Egypt

Ultras Ahlawy end sit-in temporarily

Hundreds of hardcore Ahly football team fans decided Sunday to suspend their sit-in at the People’s Assembly temporarily until the outcome of the Port Said football violence trial comes out, Al-Masry Al-Youm reported.

Ultras Ahlawy started the sit-in to protest what fans say are weak punishments for Port Said’s Masry football club, and to demand harsher punishments for the perpetrators of the violence that occurred 1 February and left 74 people, mostly Ahly fans, dead.

Attorney General Abdel Meguid Mahmoud last month charged 75 people in connection with the bloodiest football violence in the nation’s history. The accused include nine senior police officers.

Mahmoud’s decision came after Ultras Ahlawy staged their sit-in to demand swift justice and protest what they said was a delay in filing the charges.

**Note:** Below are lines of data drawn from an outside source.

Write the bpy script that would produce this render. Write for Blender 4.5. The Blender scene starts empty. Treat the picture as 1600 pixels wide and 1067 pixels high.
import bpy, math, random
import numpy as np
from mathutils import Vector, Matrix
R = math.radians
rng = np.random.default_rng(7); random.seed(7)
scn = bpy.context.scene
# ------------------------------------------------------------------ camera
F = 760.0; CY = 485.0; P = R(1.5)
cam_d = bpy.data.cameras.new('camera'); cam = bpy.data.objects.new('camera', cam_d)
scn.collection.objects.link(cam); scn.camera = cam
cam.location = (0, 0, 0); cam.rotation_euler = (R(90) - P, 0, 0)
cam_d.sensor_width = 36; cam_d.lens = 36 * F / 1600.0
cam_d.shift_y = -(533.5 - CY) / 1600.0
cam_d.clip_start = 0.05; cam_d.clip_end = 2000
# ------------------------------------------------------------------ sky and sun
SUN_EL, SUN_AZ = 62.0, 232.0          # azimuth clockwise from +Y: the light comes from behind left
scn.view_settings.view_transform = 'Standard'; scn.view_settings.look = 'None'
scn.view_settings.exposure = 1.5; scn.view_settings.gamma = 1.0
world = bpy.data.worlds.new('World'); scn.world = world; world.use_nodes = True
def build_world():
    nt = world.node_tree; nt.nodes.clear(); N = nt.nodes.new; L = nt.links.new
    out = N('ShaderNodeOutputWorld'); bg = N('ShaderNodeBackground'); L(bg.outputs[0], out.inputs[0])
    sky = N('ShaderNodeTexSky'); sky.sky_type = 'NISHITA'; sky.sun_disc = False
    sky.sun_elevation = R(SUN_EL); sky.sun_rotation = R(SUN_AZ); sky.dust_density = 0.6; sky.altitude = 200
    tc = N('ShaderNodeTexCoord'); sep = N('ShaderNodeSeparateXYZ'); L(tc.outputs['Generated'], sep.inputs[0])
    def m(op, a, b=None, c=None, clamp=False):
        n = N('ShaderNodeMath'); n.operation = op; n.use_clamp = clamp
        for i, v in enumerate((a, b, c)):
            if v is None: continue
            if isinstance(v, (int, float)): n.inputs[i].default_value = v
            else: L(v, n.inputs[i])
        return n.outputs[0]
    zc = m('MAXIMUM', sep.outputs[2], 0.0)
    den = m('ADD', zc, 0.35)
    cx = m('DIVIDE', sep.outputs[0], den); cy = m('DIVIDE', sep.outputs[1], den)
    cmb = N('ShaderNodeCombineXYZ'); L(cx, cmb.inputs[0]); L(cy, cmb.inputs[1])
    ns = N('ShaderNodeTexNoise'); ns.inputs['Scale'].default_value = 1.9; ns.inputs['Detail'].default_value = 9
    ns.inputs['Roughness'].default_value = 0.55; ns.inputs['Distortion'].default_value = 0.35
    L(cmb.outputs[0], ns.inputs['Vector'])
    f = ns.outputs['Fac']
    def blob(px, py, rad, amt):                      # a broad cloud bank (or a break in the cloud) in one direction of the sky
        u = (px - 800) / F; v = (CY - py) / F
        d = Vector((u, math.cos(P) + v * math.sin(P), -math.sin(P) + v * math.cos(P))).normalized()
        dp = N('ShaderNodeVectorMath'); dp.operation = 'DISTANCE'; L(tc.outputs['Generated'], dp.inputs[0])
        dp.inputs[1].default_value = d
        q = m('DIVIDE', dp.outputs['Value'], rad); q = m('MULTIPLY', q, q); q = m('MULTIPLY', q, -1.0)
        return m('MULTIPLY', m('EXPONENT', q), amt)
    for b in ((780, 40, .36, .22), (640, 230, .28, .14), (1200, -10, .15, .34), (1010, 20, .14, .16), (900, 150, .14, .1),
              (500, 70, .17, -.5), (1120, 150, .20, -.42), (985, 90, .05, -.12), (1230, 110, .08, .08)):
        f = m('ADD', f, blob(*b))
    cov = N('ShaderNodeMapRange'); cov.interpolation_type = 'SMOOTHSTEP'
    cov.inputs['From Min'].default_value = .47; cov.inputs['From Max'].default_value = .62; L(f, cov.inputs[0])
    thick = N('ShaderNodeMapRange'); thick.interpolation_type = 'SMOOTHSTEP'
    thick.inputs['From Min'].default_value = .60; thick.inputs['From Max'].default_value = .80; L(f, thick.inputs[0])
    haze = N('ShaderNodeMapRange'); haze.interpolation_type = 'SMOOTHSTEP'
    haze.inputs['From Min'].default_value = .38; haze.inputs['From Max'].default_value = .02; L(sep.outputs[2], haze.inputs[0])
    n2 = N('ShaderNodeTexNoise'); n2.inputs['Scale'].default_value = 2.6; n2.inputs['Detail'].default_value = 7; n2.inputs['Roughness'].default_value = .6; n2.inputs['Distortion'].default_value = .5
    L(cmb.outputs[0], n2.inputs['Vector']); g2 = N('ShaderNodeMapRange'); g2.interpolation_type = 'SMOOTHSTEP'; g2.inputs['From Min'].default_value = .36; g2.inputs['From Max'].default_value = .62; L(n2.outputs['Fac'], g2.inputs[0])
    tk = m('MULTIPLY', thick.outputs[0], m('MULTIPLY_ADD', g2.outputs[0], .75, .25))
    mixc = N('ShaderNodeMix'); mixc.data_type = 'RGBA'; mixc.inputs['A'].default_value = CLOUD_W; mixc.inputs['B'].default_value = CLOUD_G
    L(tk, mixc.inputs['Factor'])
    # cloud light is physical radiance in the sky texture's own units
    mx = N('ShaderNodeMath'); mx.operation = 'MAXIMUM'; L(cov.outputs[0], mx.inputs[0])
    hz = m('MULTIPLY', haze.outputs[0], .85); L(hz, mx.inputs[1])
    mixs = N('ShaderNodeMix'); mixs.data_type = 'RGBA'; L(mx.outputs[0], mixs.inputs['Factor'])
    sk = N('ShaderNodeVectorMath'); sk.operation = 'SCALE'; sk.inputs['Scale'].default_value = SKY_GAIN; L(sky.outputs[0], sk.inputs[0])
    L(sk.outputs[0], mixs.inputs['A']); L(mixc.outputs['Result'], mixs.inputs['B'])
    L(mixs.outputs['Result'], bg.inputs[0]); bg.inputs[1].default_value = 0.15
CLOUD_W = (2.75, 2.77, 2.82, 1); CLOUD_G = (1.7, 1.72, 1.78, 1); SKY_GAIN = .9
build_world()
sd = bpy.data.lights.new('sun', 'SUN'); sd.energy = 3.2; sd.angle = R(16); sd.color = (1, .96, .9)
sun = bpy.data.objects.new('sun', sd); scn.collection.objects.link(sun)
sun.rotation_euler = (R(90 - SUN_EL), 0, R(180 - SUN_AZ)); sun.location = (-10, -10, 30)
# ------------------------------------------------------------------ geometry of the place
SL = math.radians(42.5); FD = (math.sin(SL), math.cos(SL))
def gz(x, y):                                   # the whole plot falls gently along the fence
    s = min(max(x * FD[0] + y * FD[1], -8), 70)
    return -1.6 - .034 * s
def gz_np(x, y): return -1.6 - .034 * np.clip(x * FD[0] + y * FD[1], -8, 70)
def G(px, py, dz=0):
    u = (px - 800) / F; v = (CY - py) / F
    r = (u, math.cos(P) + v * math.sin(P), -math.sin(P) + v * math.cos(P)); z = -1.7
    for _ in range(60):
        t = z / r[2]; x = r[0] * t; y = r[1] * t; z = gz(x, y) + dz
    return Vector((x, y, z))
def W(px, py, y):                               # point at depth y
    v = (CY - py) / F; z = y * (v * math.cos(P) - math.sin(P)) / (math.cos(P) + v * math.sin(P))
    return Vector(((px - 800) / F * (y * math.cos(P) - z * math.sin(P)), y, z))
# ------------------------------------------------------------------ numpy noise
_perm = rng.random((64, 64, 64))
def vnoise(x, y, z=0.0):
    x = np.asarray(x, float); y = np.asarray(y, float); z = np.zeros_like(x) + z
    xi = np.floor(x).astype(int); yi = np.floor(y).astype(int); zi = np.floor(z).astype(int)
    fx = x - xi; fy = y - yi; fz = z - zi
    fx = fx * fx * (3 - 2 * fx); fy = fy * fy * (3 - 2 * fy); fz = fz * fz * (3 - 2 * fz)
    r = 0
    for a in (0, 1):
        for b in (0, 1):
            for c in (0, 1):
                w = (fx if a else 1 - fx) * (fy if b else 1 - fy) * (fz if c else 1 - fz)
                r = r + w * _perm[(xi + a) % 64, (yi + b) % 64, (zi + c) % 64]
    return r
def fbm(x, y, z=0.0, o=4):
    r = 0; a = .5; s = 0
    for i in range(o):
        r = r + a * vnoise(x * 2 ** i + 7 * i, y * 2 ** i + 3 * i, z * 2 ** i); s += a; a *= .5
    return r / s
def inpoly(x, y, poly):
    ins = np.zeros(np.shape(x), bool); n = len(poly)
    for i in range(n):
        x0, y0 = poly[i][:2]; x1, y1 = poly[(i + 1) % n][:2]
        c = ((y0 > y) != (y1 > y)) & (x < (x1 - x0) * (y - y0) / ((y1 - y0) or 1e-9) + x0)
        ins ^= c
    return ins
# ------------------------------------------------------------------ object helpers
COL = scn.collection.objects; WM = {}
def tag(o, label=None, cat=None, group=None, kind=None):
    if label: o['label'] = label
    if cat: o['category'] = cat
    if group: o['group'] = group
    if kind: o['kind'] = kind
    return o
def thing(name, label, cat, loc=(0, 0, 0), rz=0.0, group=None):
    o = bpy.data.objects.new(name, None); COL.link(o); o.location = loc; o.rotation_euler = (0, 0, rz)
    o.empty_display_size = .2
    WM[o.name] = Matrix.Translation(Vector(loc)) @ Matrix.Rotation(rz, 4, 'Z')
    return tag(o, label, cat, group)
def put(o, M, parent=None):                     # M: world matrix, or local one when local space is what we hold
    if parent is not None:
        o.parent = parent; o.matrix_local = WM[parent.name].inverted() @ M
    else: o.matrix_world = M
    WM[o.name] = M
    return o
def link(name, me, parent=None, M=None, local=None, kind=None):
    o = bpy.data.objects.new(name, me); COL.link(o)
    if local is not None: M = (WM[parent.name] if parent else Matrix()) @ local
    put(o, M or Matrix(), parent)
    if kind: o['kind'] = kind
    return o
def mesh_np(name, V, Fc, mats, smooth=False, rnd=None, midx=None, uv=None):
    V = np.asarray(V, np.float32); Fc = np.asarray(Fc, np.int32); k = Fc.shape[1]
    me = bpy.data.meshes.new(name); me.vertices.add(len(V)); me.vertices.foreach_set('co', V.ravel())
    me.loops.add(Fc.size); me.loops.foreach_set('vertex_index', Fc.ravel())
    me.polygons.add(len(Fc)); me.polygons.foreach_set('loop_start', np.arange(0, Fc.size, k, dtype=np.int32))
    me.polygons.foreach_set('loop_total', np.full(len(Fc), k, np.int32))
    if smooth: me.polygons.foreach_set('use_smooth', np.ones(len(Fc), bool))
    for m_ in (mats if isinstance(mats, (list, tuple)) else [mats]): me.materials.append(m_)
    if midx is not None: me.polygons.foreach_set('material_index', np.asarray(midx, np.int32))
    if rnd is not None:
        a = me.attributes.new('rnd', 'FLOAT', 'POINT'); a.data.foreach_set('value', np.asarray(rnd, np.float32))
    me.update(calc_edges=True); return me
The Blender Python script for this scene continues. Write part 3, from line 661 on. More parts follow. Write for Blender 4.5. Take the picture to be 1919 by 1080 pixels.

The decision, which was posted on the group’s Facebook page, came after an Ahly fan meeting during which they agreed on two main demands: that the victims of the violence be considered officially as revolution martyrs and that a review of the case be expedited.

The Port Said fact-finding committee has agreed to consider the victims martyrs, a decision declared by Ashraf Thabet, Parliament’s deputy speaker. Following a meeting between the group’s representatives and Justice Minister Adel Abdel Hamid, the minister also formed a special unit to follow up on the case to guarantee a swift decision and punishment for the perpetrators.

The Ultras Ahlawy group leaders called for its members to not attend the football game between Ahly and the Ethiopian Coffee club that took place Sunday in Military Stadium to avoid clashes with police or military officers. The Ultras watched the game on a large screen at the Parliament sit-in.